Wei Dai

Wei Dai, or 戴维, is an open source software developer who is widely credited with some of the original ideas that led up to Bitcoin. Wei Dai published a digital monetary system proposal similar to the Bitcoin concept called b-money, and he published the well known C++ cryptographic library Crypto++.

Wei Dai holds a bachelors degree in Computer Science from University of Washington, and worked for Microsoft in Redmond Washington on cryptography research projects.

As part of his cryptographic research, Wei Dai has published major security vulnerabilities in SSH2 and against SSL/TLS, prompting quick fixes.

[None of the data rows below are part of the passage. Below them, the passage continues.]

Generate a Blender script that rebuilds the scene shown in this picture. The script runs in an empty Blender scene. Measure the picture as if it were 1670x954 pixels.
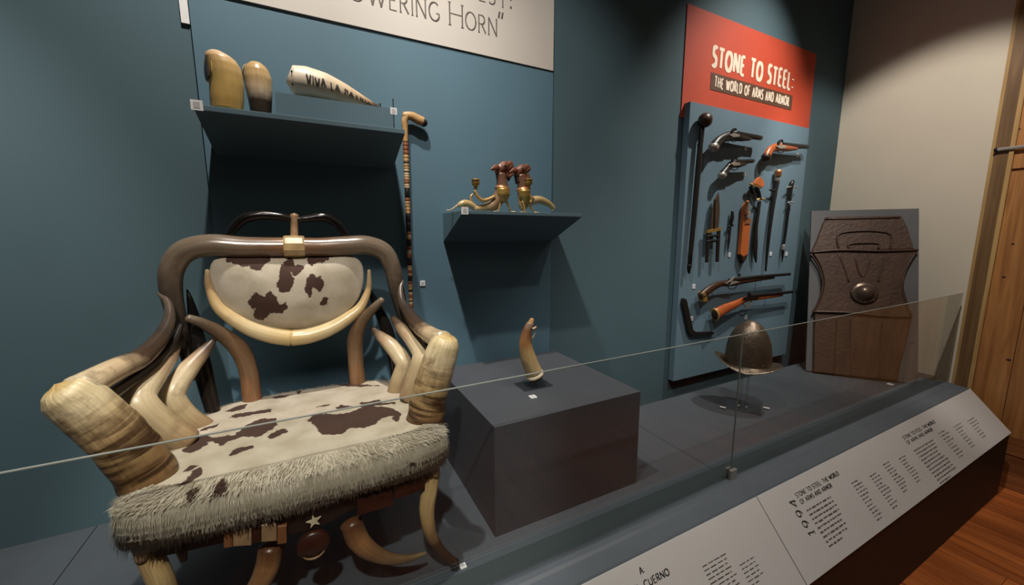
import bpy, bmesh, math, random
import numpy as np
from mathutils import Vector, Matrix, noise as mnoise

random.seed(7)
SC = bpy.context.scene
COL = SC.collection
# ------------------------------------------------------------------ camera
# World: X along the back wall (to the right), Y towards the back wall, Z up.
# Z = 0 is the top of the display platform; the room floor lies at FLOOR.
FLOOR = -0.665
F_PX, YAW, PITCH, ROLL = 630.08, 0.473272, 0.145621, 0.00109
CAM = Vector((0, 0, 1.05))
_f = Vector((math.sin(YAW)*math.cos(PITCH), math.cos(YAW)*math.cos(PITCH), -math.sin(PITCH)))
_r = Vector((math.cos(YAW), -math.sin(YAW), 0))
_d = _f.cross(_r)
_r2 = _r*math.cos(ROLL) + _d*math.sin(ROLL)
_d2 = -_r*math.sin(ROLL) + _d*math.cos(ROLL)
cd = bpy.data.cameras.new('camera')
cam = bpy.data.objects.new('camera', cd); COL.objects.link(cam)
cd.sensor_width = 36.0; cd.lens = 36.0*F_PX/1670.0; cd.clip_start = 0.02
m = Matrix.Identity(4)
for i in range(3):
    m[i][0] = _r2[i]; m[i][1] = -_d2[i]; m[i][2] = -_f[i]; m[i][3] = CAM[i]
cam.matrix_world = m
SC.camera = cam

# ------------------------------------------------------------------ world and lights
SC.view_settings.view_transform = 'Standard'; SC.view_settings.look = 'None'
SC.view_settings.exposure = 0.0; SC.view_settings.gamma = 1.0
SC.view_settings.use_curve_mapping = False
w = bpy.data.worlds.new('world'); SC.world = w; w.use_nodes = True
bg = w.node_tree.nodes['Background']
bg.inputs[0].default_value = (1.0, 0.93, 0.85, 1); bg.inputs[1].default_value = 0.02

def spot(name, loc, target, power, angle, blend, color, size=0.04):
    l = bpy.data.lights.new(name, 'SPOT'); l.energy = power; l.spot_size = math.radians(angle)
    l.spot_blend = blend; l.color = color; l.shadow_soft_size = size
    o = bpy.data.objects.new(name, l); COL.objects.link(o); o.location = loc
    o.rotation_euler = (Vector(target)-Vector(loc)).to_track_quat('-Z', 'Y').to_euler()
    return o
WARM = (1.0, 0.93, 0.84)
spot('track_spot_chair', (0.03, 1.02, 3.45), (-0.05, 1.72, 1.3), 265, 80, 1.0, WARM, 0.03)
spot('track_spot_shelf', (0.10, 0.55, 3.45), (1.25, 1.834, 1.10), 170, 52, 0.9, WARM, 0.03)
spot('track_spot_side', (-1.75, 0.5, 3.0), (-1.35, 1.8, 1.15), 190, 46, 0.7, WARM, 0.05)
spot('added_fill_seat', (-0.35, -0.9, 3.1), (-0.05, 1.15, 0.46), 285, 29, 0.5, WARM, 0.05)  # unseen front fill, added to brighten the seat front and back pad
spot('track_spot_arms', (3.05, 0.75, 3.5), (2.72, 1.8, 1.55), 265, 60, 1.0, WARM, 0.03)
spot('track_spot_corner', (2.3, 0.6, 3.2), (4.12, 1.35, 1.0), 165, 56, 0.45, WARM, 0.03)
spot('added_fill_labels', (1.7, -0.1, 3.4), (2.0, 0.72, -0.1), 175, 66, 0.8, WARM, 0.05)  # extra downlight added to brighten the sloping text panels
al = bpy.data.lights.new('added_fill_floor', 'AREA'); al.shape = 'RECTANGLE'; al.size = 2.4; al.size_y = 1.0; al.energy = 7; al.color = (1.0, 0.82, 0.62)  # unseen area fill, added to brighten the floor and its glass reflection
ao = bpy.data.objects.new('added_fill_floor', al); COL.objects.link(ao); ao.location = (2.4, -1.1, 3.3)

# ------------------------------------------------------------------ helpers
def ray(px, py):
    return (_r2*((px-835.0)/F_PX) + _d2*((py-477.0)/F_PX) + _f)
def P(px, py, Y):
    d = ray(px, py); return CAM + d*((Y-CAM.y)/d.y)
def PZ(px, py, Z):
    d = ray(px, py); return CAM + d*((Z-CAM.z)/d.z)
def PX(px, py, X):
    d = ray(px, py); return CAM + d*((X-CAM.x)/d.x)
def PPL(px, py, p0, n):
    d = ray(px, py); return CAM + d*((p0-CAM).dot(n)/d.dot(n))

def lin(c):
    return tuple(((x/255.0)/12.92 if x/255.0 <= 0.04045 else ((x/255.0+0.055)/1.055)**2.4) for x in c)

def base_mat(name):
    mt = bpy.data.materials.new(name); mt.use_nodes = True
    nt = mt.node_tree; b = nt.nodes['Principled BSDF']
    return mt, nt, b
def mat(name, rgb, rough=0.5, metal=0.0, var=0.12, scale=12.0, bump=0.0, bscale=60.0, stretch=(1,1,1), spec=0.5, rgb2=None, detail=4.0):
    mt, nt, b = base_mat(name)
    c = lin(rgb); c2 = lin(rgb2) if rgb2 else tuple(x*(1-var) for x in c)
    tc = nt.nodes.new('ShaderNodeTexCoord'); mp = nt.nodes.new('ShaderNodeMapping')
    mp.inputs['Scale'].default_value = stretch
    nt.links.new(tc.outputs['Object'], mp.inputs[0])
    n = nt.nodes.new('ShaderNodeTexNoise'); n.inputs['Scale'].default_value = scale; n.inputs['Detail'].default_value = detail
    nt.links.new(mp.outputs[0], n.inputs['Vector'])
    rp = nt.nodes.new('ShaderNodeValToRGB')
    rp.color_ramp.elements[0].position = 0.3; rp.color_ramp.elements[0].color = (*c2, 1)
    rp.color_ramp.elements[1].position = 0.7; rp.color_ramp.elements[1].color = (*c, 1)
    nt.links.new(n.outputs['Fac'], rp.inputs[0]); nt.links.new(rp.outputs[0], b.inputs['Base Color'])
    b.inputs['Roughness'].default_value = rough; b.inputs['Metallic'].default_value = metal
    b.inputs['Specular IOR Level'].default_value = spec
    if bump:
        n2 = nt.nodes.new('ShaderNodeTexNoise'); n2.inputs['Scale'].default_value = bscale; n2.inputs['Detail'].default_value = 6
        nt.links.new(mp.outputs[0], n2.inputs['Vector'])
        bp = nt.nodes.new('ShaderNodeBump'); bp.inputs['Strength'].default_value = bump; bp.inputs['Distance'].default_value = 0.01
        nt.links.new(n2.outputs['Fac'], bp.inputs['Height']); nt.links.new(bp.outputs[0], b.inputs['Normal'])
    return mt

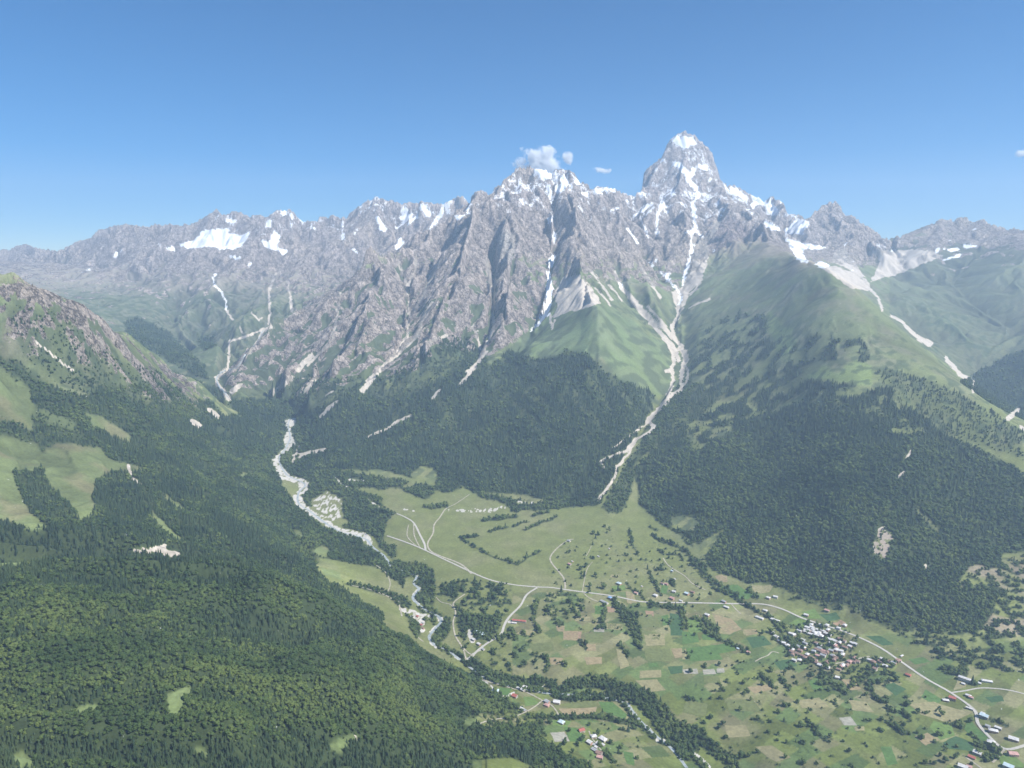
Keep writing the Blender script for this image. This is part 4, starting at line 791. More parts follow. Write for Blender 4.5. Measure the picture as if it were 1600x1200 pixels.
M_NEEDLE = foliage('needle_foliage', (0.031,0.057,0.030), (0.047,0.080,0.038), (0.072,0.108,0.048))
M_BARK, _n, _l, _b = mat('bark', 0.95); _b.inputs['Base Color'].default_value = (0.09,0.07,0.05,1)
def ico(sub):
    t = (1+5**.5)/2
    v = [(-1,t,0),(1,t,0),(-1,-t,0),(1,-t,0),(0,-1,t),(0,1,t),(0,-1,-t),(0,1,-t),(t,0,-1),(t,0,1),(-t,0,-1),(-t,0,1)]
    f = [(0,11,5),(0,5,1),(0,1,7),(0,7,10),(0,10,11),(1,5,9),(5,11,4),(11,10,2),(10,7,6),(7,1,8),(3,9,4),(3,4,2),(3,2,6),(3,6,8),(3,8,9),(4,9,5),(2,4,11),(6,2,10),(8,6,7),(9,8,1)]
    v = [Vector(a).normalized() for a in v]
    for _ in range(sub):
        nf = []; mid = {}
        def m_(a, b):
            k = (min(a,b), max(a,b))
            if k not in mid: mid[k] = len(v); v.append(((v[a]+v[b])/2).normalized())
            return mid[k]
        for a, b, c in f:
            ab, bc, ca = m_(a,b), m_(b,c), m_(c,a); nf += [(a,ab,ca),(b,bc,ab),(c,ca,bc),(ab,bc,ca)]
        f = nf
    return v, f
ICO1 = ico(1)
def crown_broad(r, w=5.0, hgt=9.0, base=3.0, lobes=9, clumps=46):
    V, F = [], []
    def lobe(c, s, sq):
        o = len(V)
        for p in ICO1[0]: V.append((c[0]+p.x*s*r.uniform(.84,1.12), c[1]+p.y*s*r.uniform(.84,1.12), c[2]+p.z*s*sq*r.uniform(.8,1.15)))
        F.extend([(a+o,b+o,c_+o) for a,b,c_ in ICO1[1]])
    lobe((0,0,base+hgt*.48), w*.62, hgt*.42/(w*.62)); pts = []
    for i in range(lobes):
        a = r.uniform(0, 6.283); hh = r.uniform(.15, .92); rr = w*(.62-.35*abs(hh-.4))*r.uniform(.7,1.1)
        c = (math.cos(a)*rr, math.sin(a)*rr, base+hgt*hh); lobe(c, w*r.uniform(.28,.42), .85); pts.append(c)
    for i in range(clumps):
        c = pts[r.randrange(len(pts))]; a = r.uniform(0,6.283); e = r.uniform(-.5,1.4); q = w*r.uniform(.34,.5)
        p = Vector((c[0]+math.cos(a)*math.cos(e)*q, c[1]+math.sin(a)*math.cos(e)*q, c[2]+math.sin(e)*q)); s = w*r.uniform(.12,.22)
        o = len(V)
        for _ in range(3): V.append(tuple(p + Vector((r.uniform(-1,1), r.uniform(-1,1), r.uniform(-.6,.6)))*s))
        F.append((o,o+1,o+2))
    return V, F
def crown_conifer(r, w=2.9, hgt=16.0, base=1.6, tiers=7):
    V, F = [], []
    for k in range(tiers):
        s = k/tiers; z0 = base + (hgt-base)*s*.94; z1 = z0 + (hgt-base)/tiers*1.75; rad = w*(1-s)**.85 + .25; n = 9; o = len(V)
        V.append((r.uniform(-.1,.1), r.uniform(-.1,.1), min(z1, hgt)))
        for i in range(n*2):
            a = math.pi*i/n + k*.5; q = rad*(r.uniform(.85,1.2) if i % 2 else r.uniform(.5,.68))
            V.append((math.cos(a)*q, math.sin(a)*q, z0 + (0 if i % 2 else .5) + r.uniform(-.3,.3)))
        for i in range(n*2): F.append((o, o+1+i, o+1+(i+1) % (n*2)))
    return V, F
def trunk_mesh(rad, hgt, name='trunk'):
    V, F = [], []; n = 6
    for z, q in ((-1.5, 1.25), (hgt*.4, .8), (hgt, .35)):
        for i in range(n): V.append((math.cos(i*math.tau/n)*rad*q, math.sin(i*math.tau/n)*rad*q, z))
    for k in range(2):
        for i in range(n): F.append((k*n+i, k*n+(i+1) % n, (k+1)*n+(i+1) % n, (k+1)*n+i))
    for a in (0.6, 2.7, 4.6):                                       # three limbs
        o = len(V); p = Vector((0,0,hgt*.5)); q = Vector((math.cos(a)*rad*6, math.sin(a)*rad*6, hgt*1.05)); s = rad*.35
        for c in (p, q):
            for d in ((s,0),(-s*.5,s*.8),(-s*.5,-s*.8)): V.append((c.x+d[0], c.y+d[1], c.z))
        F += [(o,o+1,o+4,o+3),(o+1,o+2,o+5,o+4),(o+2,o,o+3,o+5)]
    me = bpy.data.meshes.new(name); me.from_pydata(V, [], F); me.materials.append(M_BARK); return me
def mesh_of(name, VF, m):
    me = bpy.data.meshes.new(name); me.from_pydata(VF[0], [], VF[1]); me.materials.append(m); me.polygons.foreach_set('use_smooth', [True]*len(me.polygons)); return me
R_ = random.Random(3)
CROWNS = [mesh_of('crown', crown_broad(R_, R_.uniform(4.2,5.6), R_.uniform(7.5,10.5), 2.4, 8+i), M_LEAF) for i in range(5)]
CONES = [mesh_of('crown', crown_conifer(R_, R_.uniform(2.5,3.3), R_.uniform(14,18.5), 1.2, 6+i % 3), M_NEEDLE) for i in range(4)]
TRUNKS = [trunk_mesh(.42, 7.5), trunk_mesh(.3, 9.0)]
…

Wei Dai's 1998 concept for b-money proposed a system quite similar to the later Bitcoin scheme. Proof of work was used by a miner who updated a shared ledger of transactions secured through cryptographic signatures, much the same as in Satoshi Nakamoto's later system.

In 2008 Satoshi Nakamoto privately contacted Adam Back with his draft proposal, before publishing it to the cryptography mailing list. Adam related in a forum post that he pushed Satoshi to contact Wei Dai and credit b-money in the Bitcoin white paper. Wei Dai mentioned that the monetary concepts were similar and Satoshi determined he had realized an implementation of b-money, however Wei stated that the ideas were originated in parallel.